Project Head Kim Crossman, a speaker in the FEW's June 22 session titled, "Energy Alternatives & Emissions Controls," said there is approximately 80 gigawatts of CHP in the United States. A virtually unlimited number of opportunities exist for ethanol plants to get in the game. Some projects already are utilizing CHP (see chart on page 117).
Crossman said CHP offers ethanol producers increased energy efficiency of ethanol production, energy cost savings, reliable on-site electricity and steam generation, improved competitiveness and reduced greenhouse gas emissions. It may also provide hedging against unstable energy costs. As of mid-June, 20 states had companies facing proposals to raise electricity rates between 10 percent and 16 percent, according to Crossman.

Crossman said there are several options for implementing CHP, most of which should be considered prior to construction in order to save money on building costs. Plants could implement a boiler/steam turbine, which has a relatively short payback but limited electricity capacity. If sized to meet electricity needs, a gas turbine produces additional steam. A gas turbine/supplemental turbine can be sized to meet both steam and electric loads. A biomass-fueled system offers less costly fuel, but is often capital intensive.

CHP can improve the "green" factor of ethanol production through integrated VOC destruction. A plant can produce power with steam from a thermal oxidizer and incorporate VOC destruction in a turbine or boiler system. Crossman said CHP may even go toward improving the lifecycle analysis of ethanol production.

Crossman said the EPA offers assistance for those interested in CHP projects. She said that 100 units of fuel in a CHP unit provide approximately the equivalent of 154 units of power purchased off the grid. "In the long term, what makes you a viable and profitable plant if there is an overabundance of plants?" Crossman said. "Controlling operation cost dramatically improves one of those value streams."

Quantifying Emissions
The number of solutions to emissions control requirements are as varied as the number of companies offering them. However, an important factor is actually determining the amount of emissions a plant will release. There are various methodologies used to quantify emissions, including stack testing, parametric monitoring data, EPA or industry emission factors, and emissions models.

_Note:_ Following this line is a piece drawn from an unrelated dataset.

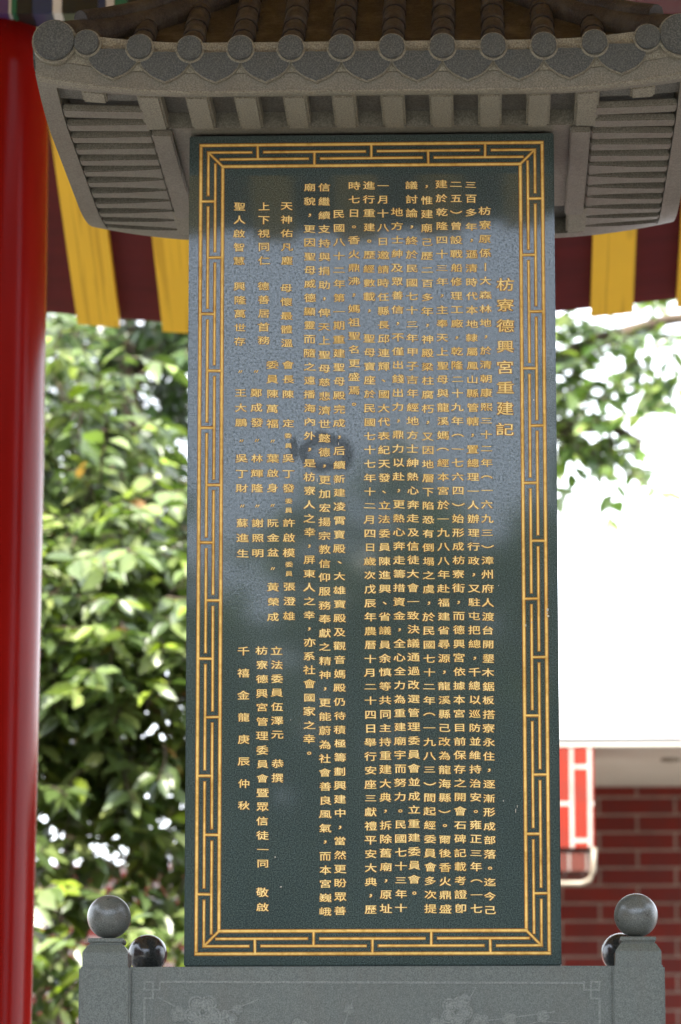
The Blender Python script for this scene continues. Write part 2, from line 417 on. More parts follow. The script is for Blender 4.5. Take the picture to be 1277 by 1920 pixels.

The level of emissions controls at an ethanol facility depends on several variables, including the production size of the plant, location of attainment status, fuel choice and similar sources in that EPA region, according to Donald Pinto, a senior associate with Malcolm Pirnie Inc., and a presenter in the "Energy Alternatives & Emission Controls" session. For plants covered by prevention of significant deterioration, best available control technology (BACT) must be applied. There are several BACT options.

A fabric filter baghouse that can attain greater than 99 percent control efficiency can be used to control particulate matter. In addition, a mechanical collector or cyclone may be used upstream of a recuperative or regenerative thermal oxidizer to prevent fouling.

In order to treat sulfur dioxide, a plant can conduct flue gas desulfurization with wet or dry scrubbers. These typically apply to coal-fired boilers. Low NOx burners and flue gas recirculators can attain up to 50 percent NOx reduction. VOCs are also reduced through thermal oxidizers or catalytic oxidizers

Finally, Pinto said prospective ethanol producers should conduct air dispersion modeling. Air dispersion modeling is used to predict the dispersion of air pollutants to maintain National Ambient Air Quality Standards. "What you have to prove is emissions will not affect human health at the fence line or risk attainment status," Pinto said.

Ideally, air dispersion modeling should be conducted in cooperation with the plant designer, Pinto said. This allows for plant layout changes, should the regulatory agency require them.

Ethanol plants will continue to be under regulatory scrutiny following the installation of emissions controls. This is driven in part by regulators keeping close watch on sources with emissions close to major source thresholds, according to Gebhart. "Environmental compliance will continue to evolve," he said.